May 13 this year will be the 100th anniversary of the first apparition of Our Lady of Fatima. Beginning on Monday, April 10, St. Charles will be hosting a33-day preparation for a Marian Consecration on May 13. There will be a weekly meeting with a teaching video by Father Michael Gaitley, the Director of Evangelization of the Marian Fathers of the Immaculate Conception. Anyone may participate and the cost of the materials is $30.00. If you are interested, there is a sign-up sheet in St. Charles Narthex. Please sign up today so materials can be ordered. Thank you.

Throughout the season of Lent the Church exhorts us to “turn away from sin and believe in the gospel.” (Mark 1:15) The sacrament of penance is the most powerful means of persevering in this resolve, because its grace is the result of Christ’s obedient sacrifice for the redemption of the world. The Lenten discipline of prayer and penance finds its completion in a good confession and act of contrition. The prayer of absolution frees us from the sinful entanglements into which we fall. It renews in us the cleansing and life-giving waters of baptism we call “sanctifying grace.” Take advantage of the opportunities for confession and the conversion it affords.
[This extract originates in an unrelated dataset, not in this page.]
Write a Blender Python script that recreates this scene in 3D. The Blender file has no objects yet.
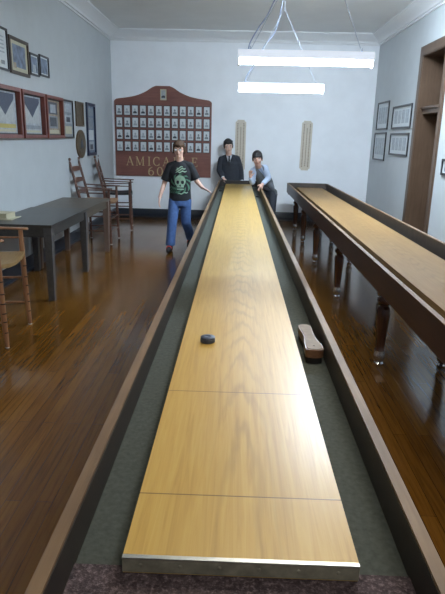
import bpy, bmesh, math, random
from mathutils import Vector as V, Matrix
random.seed(4)
C = bpy.context.scene.collection
PI = math.pi
# ---------------------------------------------------------------- materials
MATS = {}
def nodes(name):
    m = bpy.data.materials.new(name); m.use_nodes = True
    nt = m.node_tree; b = nt.nodes['Principled BSDF']
    return m, nt, b
def ramp(nt, fac, cols):
    r = nt.nodes.new('ShaderNodeValToRGB'); e = r.color_ramp.elements
    while len(e) < len(cols): e.new(0.5)
    for k, (p, c) in enumerate(cols):
        e[k].position = p; e[k].color = (*c, 1)
    nt.links.new(fac, r.inputs[0]); return r.outputs[0]
def coords(nt, kind='Object', scale=(1,1,1), rot=(0,0,0)):
    t = nt.nodes.new('ShaderNodeTexCoord'); mp = nt.nodes.new('ShaderNodeMapping')
    mp.inputs['Scale'].default_value = scale; mp.inputs['Rotation'].default_value = rot
    nt.links.new(t.outputs[kind], mp.inputs['Vector']); return mp.outputs[0]
def noise(nt, vec, scale, detail=4, rough=.55, dist=0):
    n = nt.nodes.new('ShaderNodeTexNoise'); n.inputs['Scale'].default_value = scale
    n.inputs['Detail'].default_value = detail; n.inputs['Roughness'].default_value = rough
    n.inputs['Distortion'].default_value = dist
    nt.links.new(vec, n.inputs['Vector']); return n.outputs['Fac']
def mix(nt, fac, a, b, mode='MIX'):
    m = nt.nodes.new('ShaderNodeMix'); m.data_type = 'RGBA'; m.blend_type = mode
    for s, v in ((m.inputs[0], fac), (m.inputs[6], a), (m.inputs[7], b)):
        if isinstance(v, (int, float)): s.default_value = v
        elif isinstance(v, tuple): s.default_value = (*v, 1)
        else: nt.links.new(v, s)
    return m.outputs[2]
def math_(nt, op, a, b=None, clamp=False):
    m = nt.nodes.new('ShaderNodeMath'); m.operation = op; m.use_clamp = clamp
    for s, v in ((m.inputs[0], a), (m.inputs[1], b)):
        if v is None: continue
        if isinstance(v, (int, float)): s.default_value = v
        else: nt.links.new(v, s)
    return m.outputs[0]
def bump(nt, b, h, strength=.2, dist=.01):
    bp = nt.nodes.new('ShaderNodeBump'); bp.inputs['Strength'].default_value = strength
    bp.inputs['Distance'].default_value = dist
    nt.links.new(h, bp.inputs['Height']); nt.links.new(bp.outputs[0], b.inputs['Normal'])
def plain(name, col, rough=.5, metal=0, var=.12, scale=30, bmp=0, coat=0):
    m, nt, b = nodes(name)
    v = coords(nt); n = noise(nt, v, scale)
    lo = tuple(c*(1-var) for c in col); hi = tuple(min(1, c*(1+var)) for c in col)
    nt.links.new(ramp(nt, n, [(.3, lo), (.7, hi)]), b.inputs['Base Color'])
    b.inputs['Roughness'].default_value = rough; b.inputs['Metallic'].default_value = metal
    b.inputs['Coat Weight'].default_value = coat
    if bmp: bump(nt, b, n, bmp, .004)
    MATS[name] = m; return m
def wood(name, dark, mid, light, axis='Y', rough=.35, scale=1., coat=0, bmp=.05, kind='Object'):
    m, nt, b = nodes(name)
    s = {'X': (1.2, 16, 16), 'Y': (16, 1.2, 16), 'Z': (16, 16, 1.2)}[axis]
    v = coords(nt, kind, tuple(q*scale for q in s))
    n = noise(nt, v, 2.2, 6, .6, .6)
    v2 = coords(nt, kind); n2 = noise(nt, v2, 3., 3)
    c = ramp(nt, n, [(.28, dark), (.5, mid), (.74, light)])
    c = mix(nt, .35, c, ramp(nt, n2, [(.3, dark), (.7, light)]))
    nt.links.new(c, b.inputs['Base Color'])
    b.inputs['Roughness'].default_value = rough; b.inputs['Coat Weight'].default_value = coat
    b.inputs['Coat Roughness'].default_value = .12
    if bmp: bump(nt, b, n, bmp, .003)
    MATS[name] = m; return m
def emit(name, col, s):
    m, nt, b = nodes(name)
    b.inputs['Base Color'].default_value = (.9, .92, .95, 1)
    b.inputs['Emission Color'].default_value = (*col, 1); b.inputs['Emission Strength'].default_value = s
    MATS[name] = m; return m

# ---- wall paint
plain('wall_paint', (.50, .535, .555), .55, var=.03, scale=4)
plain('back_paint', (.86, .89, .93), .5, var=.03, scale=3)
plain('ceiling_paint', (.82, .84, .84), .8, var=.03, scale=2)
plain('crown_paint', (.74, .76, .78), .5, var=.02)
plain('base_paint', (.014, .020, .032), .35, var=.2)
# ---- floor: narrow oak boards running the length of the room
def make_floor():
    m, nt, b = nodes('floor_boards')
    v = coords(nt, 'Object', (1, 1, 1), (0, 0, PI/2))
    br = nt.nodes.new('ShaderNodeTexBrick'); nt.links.new(v, br.inputs['Vector'])
    br.inputs['Scale'].default_value = 1; br.inputs['Brick Width'].default_value = 1.5
    br.inputs['Row Height'].default_value = .075; br.inputs['Mortar Size'].default_value = .0012
    br.inputs['Color1'].default_value = (.125, .052, .008, 1); br.inputs['Color2'].default_value = (.19, .084, .015, 1)
    br.inputs['Mortar'].default_value = (.02, .009, .003, 1); br.inputs['Bias'].default_value = -.1
    g = noise(nt, coords(nt, 'Object', (30, 1.3, 1)), 2, 6, .62, .5)
    gc = ramp(nt, g, [(.3, (.42, .38, .34)), (.55, (1, 1, 1)), (.8, (1.0, 1.0, 1.0))])
    c = mix(nt, .75, br.outputs['Color'], gc, 'MULTIPLY')
    nt.links.new(c, b.inputs['Base Color'])
    w = noise(nt, coords(nt, 'Object', (2, .7, 1)), 2.2, 4)
    rr = nt.nodes.new('ShaderNodeMapRange'); nt.links.new(w, rr.inputs[0])
    rr.inputs[3].default_value = .10; rr.inputs[4].default_value = .22
    nt.links.new(rr.outputs[0], b.inputs['Roughness'])
    b.inputs['Specular IOR Level'].default_value = .45
    bump(nt, b, g, .05, .002)
    MATS['floor_boards'] = m
make_floor()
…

Remember also to participate in Operation Rice Bowl or in some other charitable cause this Lent.

Please remember and try to attend the Stations of the Cross and Benediction at 6:00 PM at both churches during Lent. These devotions are great for families and remind us all of the redemptive sacrifice of our Lord, which is the source of all sacramental grace and serves as a fitting preparation for the liturgies of Holy Week.

Pray the Rosary this week for all who are preparing to receive the sacraments of initiation this Easter, and for the young people of our parish preparing for their First Holy Communion or Confirmation. Pray for people experiencing turmoil in their lives, for whatever reason. Pray for all who are struggling with illness and for the people who care for them. Pray for Christians who are suffering persecution around the world and, as always, pray for peace.


May God bless his people with peace.